Life For Jews In Germany example essay topic

1,027 words
Anne Frank was born in Frankfurt am Main, Germany on June 12, 1929, the second daughter of Otto and Edith Frank. Anne's sister, Margo was three years older. There are photographs of the family that show the comfortable, normal and happy life they led there surrounded by many friends. The Frank sisters grew up speaking German and playing with Catholic, Protestant and Jewish children. The Frank family expected to live their lives in Frankfurt as Otto Frank's family had done for generations but conditions of life in Germany were changing. In March 1933, the National Socialist (Nazi) party was elected to lead the municipal council in Frankfurt.

The Nazis, whose power was spreading throughout Germany, expressed strong and violent feelings against the Jews. With Adolf Hitler as their leader, the Nazis banned all other parties. Anyone who opposed them was beaten or imprisoned. Soon, the prisons were so overcrowded that new ones, called concentration camps had to be built. The concentration camps were so called because in them were concentrated Jews, Communists and enemies of the Nazis.

Hitler continued to incite hatred of the Jews, launching Anti-Semitic campaigns on the radio, in films, in newspapers, magazines, and posters. He enacted laws against Jews, segregated Jewish school children, and deprived Jews of their jobs and property. Otto and Edith Frank knew that as long as the Nazis were in power, life for Jews in Germany would become more and more dangerous. They feared that their normal life could not continue. They decided to move to the Netherlands where Otto had an offer to start a new company. Otto went to Amsterdam in 1933 to find a new home for his family and start up the business.

Anne, Margo and Edith went to live temporarily with Edith's mother in Aachen, near the German border with Holland. In the autumn of 1933, the family was reunited in their new home in Amsterdam. Anne was four years old. In Amsterdam, Anne and her sister had a busy and happy life, quickly learning Dutch, attending the local Montessori school, and making many new friends. They were bright girls and were encouraged by their parents to study and learn whatever subjects interested them. Otto Frank prospered in his new business, which made pectin, a fruit extract used in making jams and jellies.

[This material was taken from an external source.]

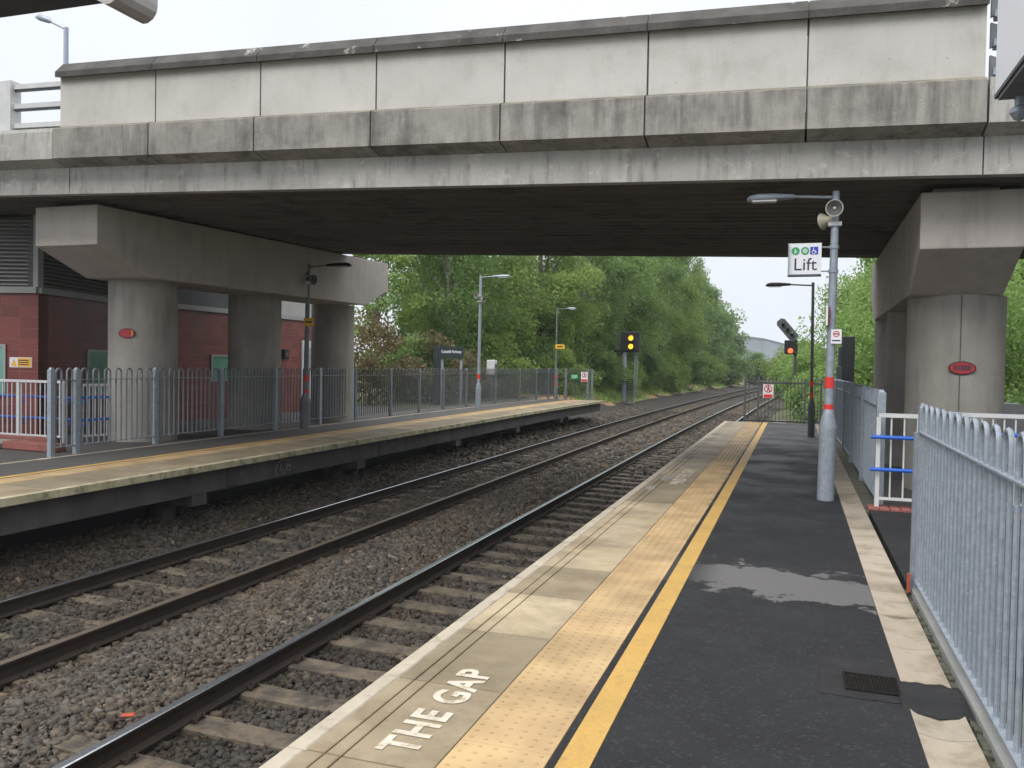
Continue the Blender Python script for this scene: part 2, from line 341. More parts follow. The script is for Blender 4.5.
        if smooth:
            me.polygons.foreach_set('use_smooth', [True] * len(me.polygons)); me.set_sharp_from_angle(angle=R(38))
        o = bpy.data.objects.new(name, me); COL.objects.link(o)
        if parent is not None: o.parent = parent
        else: o.location = o_
        return o
def tag(o, label=None, cat=None, group=None, kind=None):
    if label: o['label'] = label
    if cat: o['category'] = cat
    if group: o['group'] = group
    if kind: o['kind'] = kind
    return o
def thing(name, label, cat, loc, group=None, rz=0):
    o = bpy.data.objects.new(name, None); COL.objects.link(o); o.location = loc; o.rotation_euler = (0, 0, rz); o.empty_display_size = .2
    return tag(o, label, cat, group)
def kids(o): return [c for c in bpy.data.objects if c.parent == o]
def copy_tree(o, parent=None):
    c = o.copy(); COL.objects.link(c); c.parent = parent
    for ch in kids(o): copy_tree(ch, c)
    return c
def struct(o): o['kind'] = 'structure'; return o
def text_mesh(txt, size, name, m, mtx, parent=None, extrude=.001, align='CENTER', bold=0.0, sx_=1.0):
    cu = bpy.data.curves.new(name, 'FONT'); cu.body = txt; cu.size = size; cu.extrude = extrude; cu.align_x = align; cu.align_y = 'CENTER'; cu.offset = bold
    cu.resolution_u = 4; cu.space_character = 1.12 if 'GAP' in txt or txt == 'MIND' else 1.0
    tmp = bpy.data.objects.new(name + '_tmp', cu); COL.objects.link(tmp)
    dg = bpy.context.evaluated_depsgraph_get(); dg.update(); me = bpy.data.meshes.new_from_object(tmp.evaluated_get(dg))
    bpy.data.objects.remove(tmp); bpy.data.curves.remove(cu)
    me.name = name
    me.transform(Matrix.Diagonal((sx_, 1, 1, 1))); off = Vector(parent.location) if parent is not None else Vector((0, 0, 0))
    me.transform(Matrix.Translation(-off) @ mtx); me.materials.clear(); me.materials.append(m)
    o = bpy.data.objects.new(name, me); COL.objects.link(o)
    if parent is not None: o.parent = parent
    return o
def frame(origin, right, up):
    r, u = Vector(right).normalized(), Vector(up).normalized(); n = r.cross(u)
    return Matrix(((r.x, u.x, n.x, origin[0]), (r.y, u.y, n.y, origin[1]), (r.z, u.z, n.z, origin[2]), (0, 0, 0, 1)))

def cx(y): return 0.0004 * max(0.0, y - 22) ** 2
XN = (-4.105 - .0, -2.60); XF = (-7.43, -5.93)     # rail centre lines

# ------------------------------------------------------------------ ground
def ground_h(x, y):
    xr = x - cx(min(y, 160))
    if y > 160: return -.9 + min(1, (y - 160) / 200) * .5
    if xr < -8.3 and y > 35.6:
        t = min(1, (-8.3 - xr) / 4.2); return -1.12 + 1.07 * t * t * (3 - 2 * t) + (.12 * math.sin(x * 1.3 + y * .35) * t if y > 40 else 0)
    if xr < -8.9: 
        t = min(1, (-8.9 - xr) / 4.2); h = -1.3 + 1.25 * t * t * (3 - 2 * t)
        if y > 40: h += .12 * math.sin(x * 1.3 + y * .35) * t
        return h
    if xr > -1.9:
        if y < 25.2: return -.12 if xr > .9 else -1.3
        t = min(1, (xr + 1.9) / 3.0); return -1.3 + .75 * t
    return -1.3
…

He watched the developments in Germany with growing anxiety and began to take further steps to protect his family. In May 1940 the Nazis invaded Holland and soon began to place limits on the economic and social freedom the citizens had enjoyed. Jews had to register with the authorities so the Germans knew the names and addresses of every Jew in Holland. Jewish children were forced to attend only Jewish schools.

Everybody was issued identity cards. Those issued to the Jews were stamped with a "J" and they were often stopped by the police and made to show the I.D. card. Jews were required to hand over their bicycles and barred from riding trolleys or using cars. Jews were set apart from other citizens and association between Jews and Gentiles was forbidden. Aware that his company was in danger of being taken from him by the Nazis, Otto Frank transferred ownership to Gentile co-workers and began to make plans to go into hiding. He prepared a set of secret rooms behind his office and warehouse at 263 Prinsengracht.

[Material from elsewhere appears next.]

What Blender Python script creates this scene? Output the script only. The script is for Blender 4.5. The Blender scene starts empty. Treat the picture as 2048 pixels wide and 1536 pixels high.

He furnished it simply and began to stock it with food and supplies for the day when he and his family might be forced to use it. In 1942 Jews in Holland were required to wear yellow stars made of cloth attached to their outer clothing. This meant that they could be instantly recognized as Jews. In June of the same year the Nazi leaders announced that all Jews were to be transported to labor camps in Germany.

Otto knew that this was the time for him to disappear with his family. Wearing many layers of clothing, instead of carrying suitcases or bundles that would attract attention in the street, the Frank family left their home and set up house in the secret rooms he had prepared. The rooms where they hid became known as the secret annex or " the house behind". In June, on her thirteenth birthday, Anne received a diary that she took with her into hiding. The diary became more and more important to her as time passed because she had no contact with the outside world, no friends except her family and three family acquaintances who went into hiding with them, Hermann, Auguste and Peter van Pels. Anne wrote inside the front cover of her diary: "I hope I will be able to confide everything to you, as I have never been able to confide in anyone, and I hope that you will be a great source of comfort and support".

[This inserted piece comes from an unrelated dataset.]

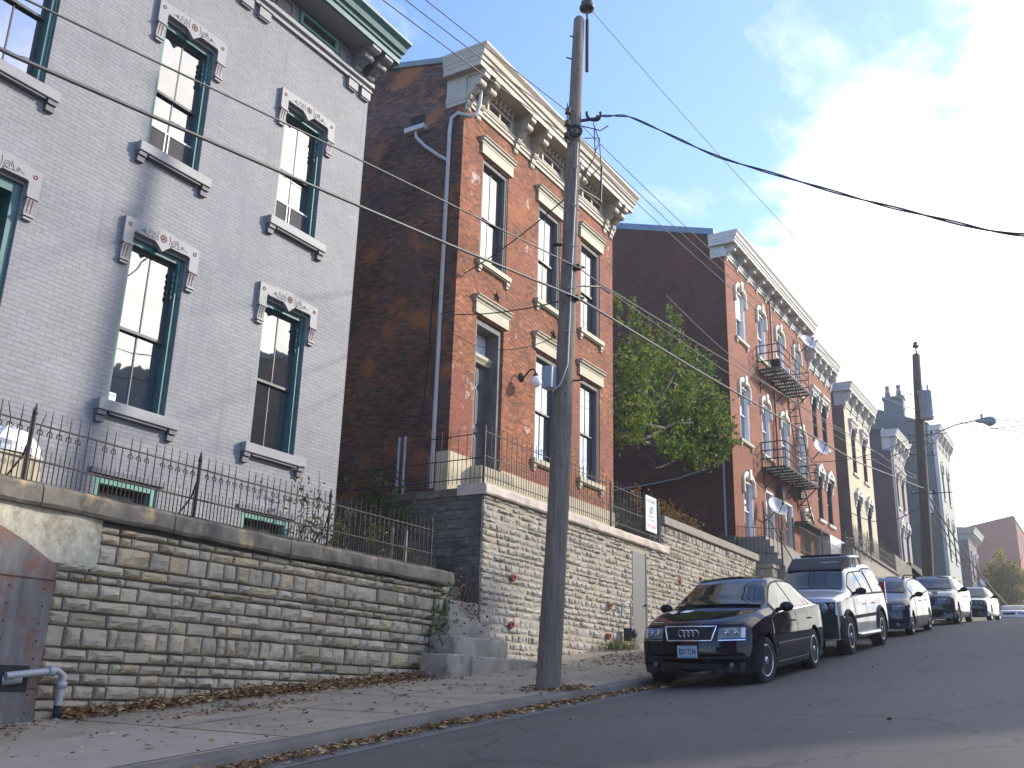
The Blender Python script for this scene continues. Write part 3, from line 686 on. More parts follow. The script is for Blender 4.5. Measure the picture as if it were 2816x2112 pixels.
def shell(P,x,y0,y1,zb,ze,mside,mroof,depth=11,rise=.24,ridge=5.5,roofx=.3,th=.16,skirt=.35):
    """side walls, back wall and pitched roof behind a front at x"""
    xb=x-depth; zr_=ze+rise*ridge
    poly=[(x-.003,zb),(x-.003,ze),(x-ridge,zr_),(xb,ze+rise*(2*ridge-depth)),(xb,zb)]
    mb=MB(); mb.prism(poly,'y',y0,y0+.22); mb.build('side_wall',mside,P)
    mb=MB(); mb.prism(poly,'y',y1-.22,y1); mb.box(xb,xb+.2,y0+.23,y1-.23,zb,poly[3][1]-.02); mb.build('back_wall',mside,P)
    mb=MB(); o=.06
    top=[(x+roofx-.5,ze-rise*(roofx-.5)),(x-ridge,zr_),(xb-.2,poly[3][1]-.03)]
    mb.prism([(a,b+.004) for a,b in top]+[(a,b+th) for a,b in top[::-1]],'y',y0-o,y1+o)
    return mb.build('roof',mroof,P)

# ------------------------------------------------------------------ the grey painted brick house
G=thing('painted_brick_house','pale grey painted brick house with teal trimmed windows and green cornice','house',(-12.2,8,2.2))
xg=-12.2; gy0,gy1=2.4,13.62
cols=[(5.72,6.77),(8.55,9.60),(11.36,12.44)]; colx=[(2.9,3.95)]
ops=[(a,b,8.08,10.46) for a,b in cols+colx]+[(a,b,3.90,6.53) for a,b in cols[1:]]+[(5.72,6.77,2.45,6.53)]+[(8.56,9.66,2.2,2.84),(11.36,12.5,2.2,2.80)]
mb=MB(); facade(mb,xg,gy0,gy1,2.0,12.05,ops,.14); mb.build('front_wall',M['paintbrick'],G)
shell(G,xg,gy0,gy1,1.6,12.85,M['paintbrick'],M['slate'],depth=11)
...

She gave her diary the name "Kitty". It became her closest friend and confidant during her time in hiding. In it, she wrote about her restricted activities, tensions with her mother and sister, worries about the safety of her Jewish friends outside, her fear of discovery, her longing for independence and freedom, and her dreams for the future. She also shared with "Kitty" reports of Nazi persecution and confided the growing awareness of herself as a sexual, moral, political and philosophical being. She felt a strong conviction that she wanted to become a writer. After hearing a broadcast from London in which the education minister of the Dutch government in exile urged his fellow citizens to keep accounts of what they were experiencing under German occupation, Anne decided to revise her diary for publication after the war.

She rewrote and polished the style of her diary, fictionalizing names and weaving it all together in a more readable form. While in hiding she also wrote several short stories.